MALE - The ex-leader of the Maldives, Mohamed Nasheed, faces a tricky run-off after failing to win a majority in presidential polls he hoped would seal his return to power 18 months after he was toppled.

Nasheed was the clear winner of Saturday’s first round but analysts said he would be disappointed in failing to pass the 50 percent threshold and would now face an uphill task to seal his comeback in the second round of voting on September 28.

The Elections Commission on Sunday formally announced the run-off between Nasheed, who secured 45.45 percent of the popular vote on the honeymoon islands, and his nearest rival Abdullah Yameen, who garnered 25.35 percent.

The two other candidates, both of whom have been fiercely critical of Nasheed, could now prove a major stumbling block to the climate change activist’s hopes of storming back to power after his ousting in February 2012.

Nasheed has maintained he was the victim of a “coup” after a mutiny by the security forces but Saturday’s vote passed off without violence.

Nasheed’s Maldivian Democratic Party (MDP) said it “preferred” an outright victory on Saturday, but was prepared to face the next round of balloting even as parties scrambled to form new coalitions.

“Of course we preferred a victory in the first round, but we are very confident of winning the next round,” MDP Youth Wing leader Shauna Aminath told AFP. “The results show that we doubled our vote base compared to 2008 and we are the largest, strongest party in the country.”

A spokesman for incumbent President Mohamed Waheed, who suffered a humiliating defeat receiving just 5.13 percent of the vote, said he was already planning to back Yameen, half brother of former strongman president Maumoon Abdul Gayoom.

Asked if Waheed would support any of the candidates at the run-off, his spokesman Masood Imad told AFP: “It’s Yameen. Talks are already under way.”

The editor of leading newspaper Haveeru, Moosa Latheef, said the 46-year-old Nasheed would be “very disappointed” by the results.

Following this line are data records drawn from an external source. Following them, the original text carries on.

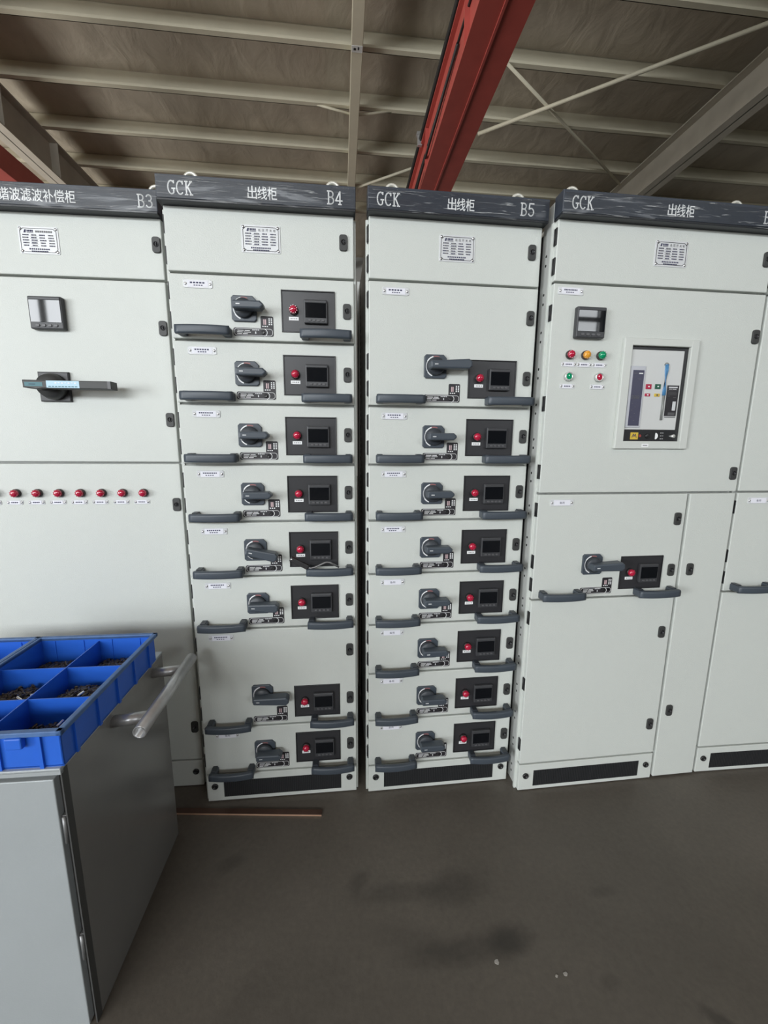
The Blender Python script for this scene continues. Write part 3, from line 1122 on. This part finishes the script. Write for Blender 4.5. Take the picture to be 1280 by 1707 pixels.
# ---------------- cabinet B5
c5 = cabinet('switchgear_cabinet', (-0.0592, 1.4713), 0.1168, 0.6, 'pale grey switchgear cabinet with eight drawers, header GCK and B5, in the middle',
             'GCK', '出线柜', 'B5', 0.255, 0.091, 0.502, 5, eyes=(0.085, 0.525), left_x=0.026)
top_door(c5, 0.6, 0.3005, 1, 0.564)
vent_plinth(c5, 0.6)
for k, u, tg, ln, an in [(7, 2, 0, 0.118, -2), (6, 1, 1, 0.072, 0), (5, 1, 2, 0.072, 0), (4, 1, 3, 0.072, 0), (3, 1, 'spare', 0.072, 0), (2, 1, 'spare', 0.072, 0), (1, 1, 'spare', 0.072, 0), (0, 1, 'spare', 0.072, 0)]:
    drawer(c5, 'drawer', ZK(k), u, tg, ln, an)

# ---------------- cabinet B6 with the air circuit breaker
c6 = cabinet('switchgear_cabinet', (0.562, 1.4824), 0.1213, 0.813, 'pale grey switchgear cabinet with a framed circuit breaker window, right of the B5 cabinet',
             'GCK', '出线柜', 'B6', 0.362, 0.099, 0.722, 6, edges=(1, 0), eyes=(0.07, 0.69), left_x=0.028)
top_door(c6, 0.813, 0.417, 1, 0.788)
d = obj('door', door_slab(0.813, round(ZK(9) - ZK(5.5), 4)), c6, (0, 0, ZK(5.5)))
zz = ZK(5.5)
locks(d, [(0.789, 1.818 - zz), (0.783, 1.323 - zz)])
hinges(d, [0.08, 0.32, 0.62])
obj('name_tag', name_tag(4), d, (0.0635, 0, 1.939 - zz))
obj('power_meter', power_meter_wide(0.106, 0.100), d, (0.136, 0, 1.838 - zz))
for x, m in ((0.078, 'red_lens'), (0.1355, 'amber_lens'), (0.192, 'green_lens')):
    lamp(d, m, x, 1.735 - zz)
    obj('small_tag', small_tag(), d, (x - 0.001, 0, 1.7035 - zz))
for x, m in ((0.0775, 'green_lens'), (0.191, 'red_lens')):
    lamp(d, m, x, 1.6625 - zz, 'push_button')
    obj('small_tag', small_tag(), d, (x, 0, 1.630 - zz))
# breaker window
b = MB()
x0, x1, z0, z1 = 0.271, 0.561, 1.4145 - zz, 1.797 - zz
i0, i1, k0, k1 = 0.304, 0.529, 1.4425 - zz, 1.772 - zz
t = 0.014
b.box(x0, i0, -t, 0, z0, z1, M_ACBFRAME, 0.003)
b.box(i1, x1, -t, 0, z0, z1, M_ACBFRAME, 0.003)
b.box(i0 - 0.004, i1 + 0.004, -t + 0.0001, 0, k1, z1 - 0.0002, M_ACBFRAME, 0.003)
b.box(i0 - 0.004, i1 + 0.004, -t + 0.0001, 0, z0 + 0.0002, k0, M_ACBFRAME, 0.003)
b.quad(0.377, 0.404, 1.4215 - zz, 1.4325 - zz, -t - 0.0004, M_WHITE)
for q in range(4):
    b.quad(0.382 + q * 0.0045, 0.382 + q * 0.0045 + 0.0035, 1.4255 - zz, 1.4285 - zz, -t - 0.0008, M_BUTTON)
fr = obj('breaker_frame', b, d)
b = MB()
b.box(i0, i1, -0.001, 0.002, k0, k1, M_RIM)
fz = lambda z: z - zz
b.box(0.306, 0.512, -0.0055, 0, fz(1.4835), fz(1.760), M_ACB, 0.002)
b.box(0.3085, 0.367, -0.0085, -0.004, fz(1.4905), fz(1.7045), M_CLEAR, 0.002)
b.box(0.3175, 0.3605, -0.0095, -0.006, fz(1.497), fz(1.690), M_DISP, 0.001)
b.quad(0.340, 0.3555, fz(1.677), fz(1.6805), -0.0099, M_WHITE)
b.quad(0.322, 0.334, fz(1.678), fz(1.6795), -0.0099, M_BUTTON)
b.quad(0.336, 0.352, fz(1.659), fz(1.6605), -0.0099, M_BUTTON)
for q in range(3):
    xx = 0.3215 + q * 0.0105
    b.stroke([(xx, fz(1.592)), (xx + 0.007, fz(1.592)), (xx + 0.007, fz(1.602)), (xx, fz(1.602)), (xx, fz(1.592))], 0.0013, -0.0099, M_BUTTON)
    b.stroke([(xx, fz(1.597)), (xx + 0.007, fz(1.597))], 0.0013, -0.0099, M_BUTTON)
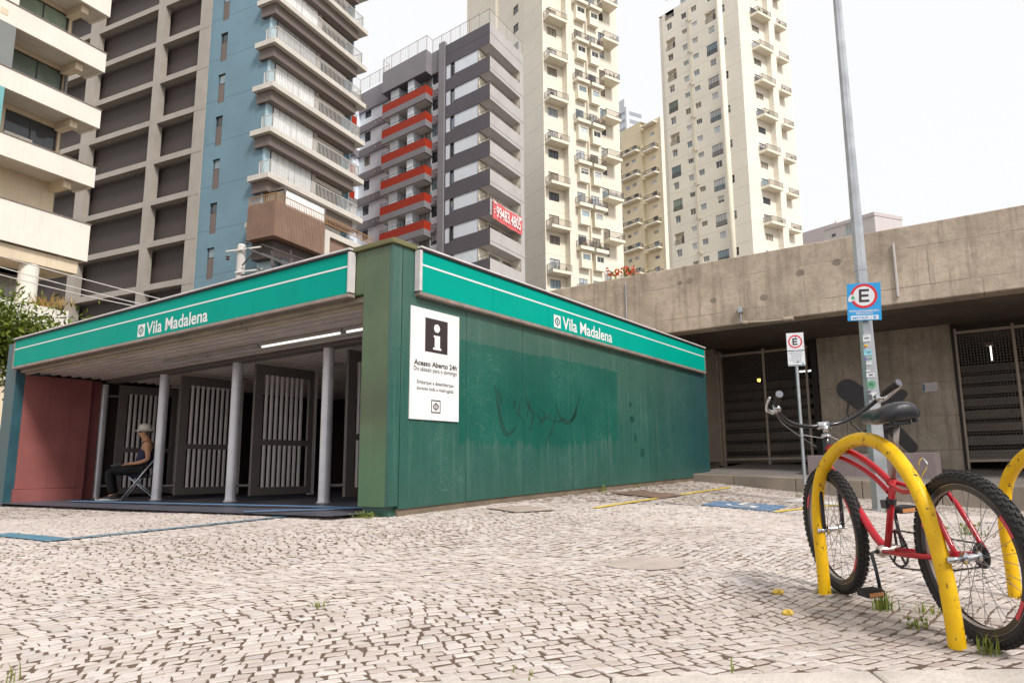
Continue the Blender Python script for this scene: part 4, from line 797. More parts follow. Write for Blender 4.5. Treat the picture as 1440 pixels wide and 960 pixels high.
for s_ in (-1,1):
    pth = [(1.075,0,.918),(1.078,s_*.09,.920),(1.062,s_*.19,.948),(1.01,s_*.275,1.008),(.945,s_*.315,1.058),(.85,s_*.335,1.098)]
    P_ = smooth_path(pth, 4); T(pth, .0115, 'bblack', 'handlebar'); 
    g = MB(); a, b_ = Vector((.945,s_*.315,1.058)), Vector((.842,s_*.337,1.101)); g.tube([a, a.lerp(b_,.1), a.lerp(b_,.9), b_], [.016,.0175,.0175,.0185], 12); gr = g.build('grip', M['rubber'], bk, smooth=True); g = MB(); g.tube([b_, b_+(b_-a).normalized()*.008], .0195, 14); g.build('end_cap', M['capgrey'], gr)
    g = MB(); c0 = Vector((.975,s_*.300,1.036)); g.tube([c0+Vector((.0,0,-.012)), c0+Vector((.035,s_*.012,-.020)), c0+Vector((.02,s_*.05,-.005)), c0+Vector((-.03,s_*.068,.022)), c0+Vector((-.10,s_*.075,.055))], [.012,.012,.010,.007,.008], 8); g.tube([c0+Vector((.02,0,.012)), c0+Vector((-.012,0,-.012))], .020, 10); g.build('brake_lever', M['chrome'], bk, smooth=True)
T([(1.0,.30,1.02),(1.09,.23,.955),(1.16,.12,.885),(1.12,.03,.80)], .0028, 'cable', 'brake_cable', 6); T([(1.0,-.30,1.02),(1.13,-.22,.97),(1.17,-.10,.90),(1.08,-.01,.82),(.95,.0,.80)], .0028, 'bblack', 'brake_cable', 6); T([(1.15,.10,.88),(1.05,.035,.852),(.98,.03,.86),(.90,.02,.835)], .0022, 'chrome', 'brake_cable', 6)
# saddle
secs = [(.655,.016,.930,.965),(.635,.026,.920,.978),(.59,.036,.914,.985),(.53,.050,.912,.988),(.47,.068,.912,.993),(.42,.084,.914,1.002),(.375,.093,.916,1.008),(.335,.090,.920,1.008),(.31,.068,.93,1.0),(.30,.042,.945,.985)]
mb = MB(); k = 16
for (x, w, zb_, zt_) in secs:
    zc_, hz_ = (zb_+zt_)/2, (zt_-zb_)/2
    for j in range(k): t = 2*math.pi*j/k; mb.v.append(Vector((x, w*math.copysign(abs(math.cos(t))**.8, math.cos(t)), zc_+hz_*math.copysign(abs(math.sin(t))**.75, math.sin(t))-(.02*(abs(math.cos(t))**2) if w > .05 else 0)-.015)))
for i in range(len(secs)-1):
    for j in range(k): mb.f.append((i*k+j, i*k+(j+1)%k, (i+1)*k+(j+1)%k, (i+1)*k+j))
mb.f.append(tuple(range(k))); mb.f.append(tuple(range((len(secs)-1)*k, len(secs)*k))); sd2 = mb.build('saddle', M['vinyl'], bk, smooth=True)
mb = MB(); mb.box(.34,.43,-.04,.04,.885,.905); mb.tube([(.32,.035,.91),(.42,.03,.90),(.56,.012,.94)], .0045, 6); mb.tube([(.32,-.035,.91),(.42,-.03,.90),(.56,-.012,.94)], .0045, 6); mb.tube([(.33,.055,.925),(.33,.055,.892)], .013, 8); mb.tube([(.33,-.055,.925),(.33,-.055,.892)], .013, 8); mb.build('saddle_rails', M['bblack'], sd2, bevel=.006)
# transmission
mb = MB(); mb.lathe((.63,0,.293), [(.022,-.05),(.027,-.034),(.027,.034),(.022,.05)], 16, 'y'); mb.build('bottom_bracket', M['rim_al'], bk)
mb = MB(); mb.lathe((.63,-.052,.293), [(.088,-.0015),(.088,.0015),(.076,.0015),(.076,-.0015),(.088,-.0015)], 36, 'y', caps=False)
for i in range(36): a = 2*math.pi*i/36; mb.tube([(.63+.086*math.cos(a),-.052,.293+.086*math.sin(a)),(.63+.093*math.cos(a),-.052,.293+.093*math.sin(a))], .0025, 4)
for i in range(5): a = 2*math.pi*i/5+.3; mb.tube([(.63,-.052,.293),(.63+.08*math.cos(a),-.052,.293+.08*math.sin(a))], .006, 6)
mb.build('chainring', M['bblack'], bk); mb = MB(); mb.tube([(.63,-.052,.383),(.33,-.052,.385),(.03,-.052,.386)], .0042, 5); mb.tube([(.63,-.052,.203),(.33,-.052,.23),(.03,-.052,.298)], .0042, 5); mb.build('chain', M['bblack'], bk)
def crank(s_, x1, z1):
    mb = MB(); mb.tube([(.63,s_*.05,.293),(.63,s_*.085,.290),(.63+(x1-.63)*.5,s_*.082,.293+(z1-.293)*.5),(x1,s_*.085,z1)], [.011,.010,.0085,.009], 8); c2 = mb.build('crank', M['bblack'], bk, smooth=True)
    mb = MB(); mb.box(x1-.048,x1+.048,s_*.09,s_*.18,z1-.013,z1+.013); 
    for d_ in (-.04,-.02,0,.02,.04): mb.box(x1+d_-.004,x1+d_+.004,s_*.092,s_*.178,z1+.013,z1+.019)
    p_ = mb.build('pedal', M['rubber'], c2, bevel=.003); mb = MB()
    for d_ in (-.0495,.0495): mb.box(x1+d_-.0015,x1+d_+.0015,s_*.10,s_*.17,z1-.009,z1+.009)
    mb.build('reflector', M['reflector'], p_)
crank(1, .600,.116); crank(-1,.66,.47)
mb = MB(); mb.box(.205,.245,.02,.055,.60,.63); mb.tube([(.225,.03,.62),(.22,.06,.60),(.20,.045,.57)], .010, 8); mb.tube([(.225,-.03,.62),(.22,-.06,.60),(.20,-.045,.57)], .010, 8); mb.build('rear_brake', M['chrome'], bk, smooth=True)
T([(.30,.0,.61),(.25,.02,.70),(.20,.03,.74),(.17,.03,.71),(.20,.03,.68),(.24,.03,.64)], .0028, 'chrome', 'hook_wire', 6)
for q_ in (((1.13,.045,.346),(1.13,.095,.346)),((.03,.045,.341),(.03,.11,.341))): mb = MB(); mb.tube(q_, .0135, 10); mb.build('axle_end', M['chrome'], bk, smooth=True)
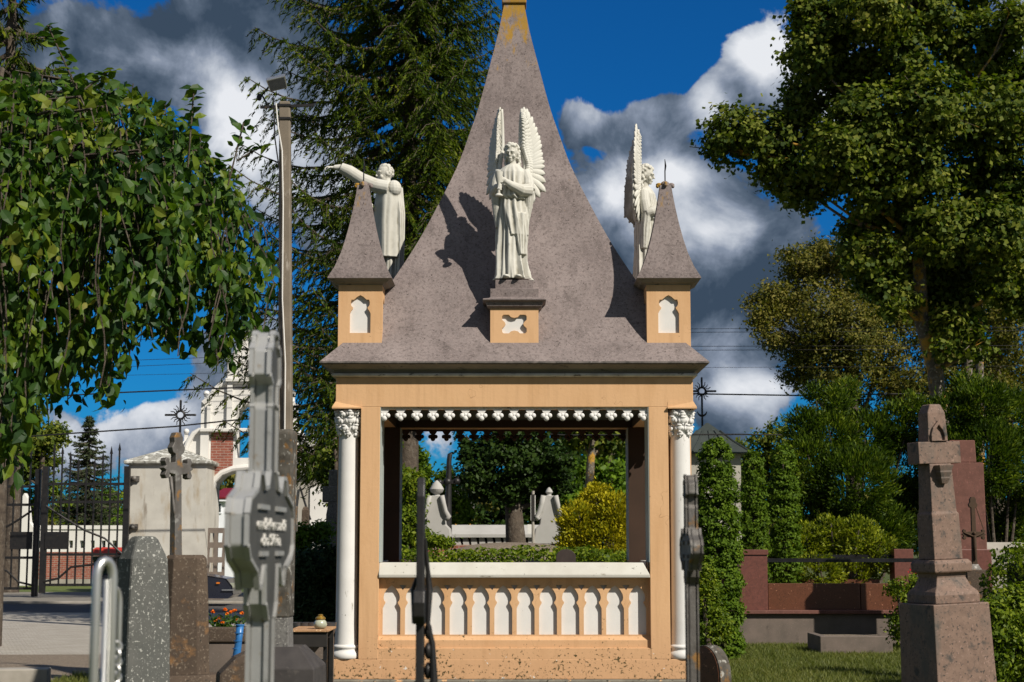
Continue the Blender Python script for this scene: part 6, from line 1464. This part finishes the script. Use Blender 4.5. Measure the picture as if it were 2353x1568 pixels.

“The second round will be tight,” he said. The other candidate who lost out in the initial vote was tourism tycoon Gasim Ibrahim who came in third.

Maldivians came out in force on Saturday, forming long queues outside polling booths under bright sunshine.

Regional power India and UN Secretary General Ban Ki-moon had called for free and fair elections to end a year and a half of political turmoil on the tropical archipelago.

“On the whole, it (voting) was very calm and very peaceful,” the head of the Election Commission, Fuad Thaufeeq, told a press conference.

Voting took place on all major inhabited islands as well as at the tourist resorts that have made the country famous as a “paradise” destination.

Nearly one million holidaymakers visited last year, drawn to secluded beaches on private coral-fringed islands where cabins can cost several thousand dollars a night.

More instability would have spelled problems for the tourism industry, the lifeblood of the country, which suffered a wave of cancellations after unrest last year.

Nasheed resigned from office on national television, which had been taken over by the security forces, whom he said threatened him and his family with violence.

Waheed, who was then vice-president, took the oath of office immediately afterwards, leading Nasheed to accuse him of taking part in a conspiracy with Gayoom and other wealthy businessmen.

Waheed denies the charges, but the contested change in leadership and subsequent violence set back what was a flourishing democracy and left a legacy of distrust.

An international investigation concluded Waheed’s ascent to the presidency was constitutional, but Nasheed claimed he stepped down under duress.

The Maldives, which has a population of about 350,000 Muslims, held its first free elections in 2008 after three decades of autocratic rule by Gayoom.

Nasheed’s social programmes, eye for a political stunt and international work to highlight climate change earned him many fans while in office, but he was not universally popular.

After growing frustrated with the judiciary, he sent the army to arrest the head of the country’s criminal court, which led to a pending criminal charge that he abused his powers while in office.

His work to increase taxes and introduce budget guesthouses also earned him enemies among the powerful tourist tycoons, while he is seen by some as being too eager to please neighbouring India.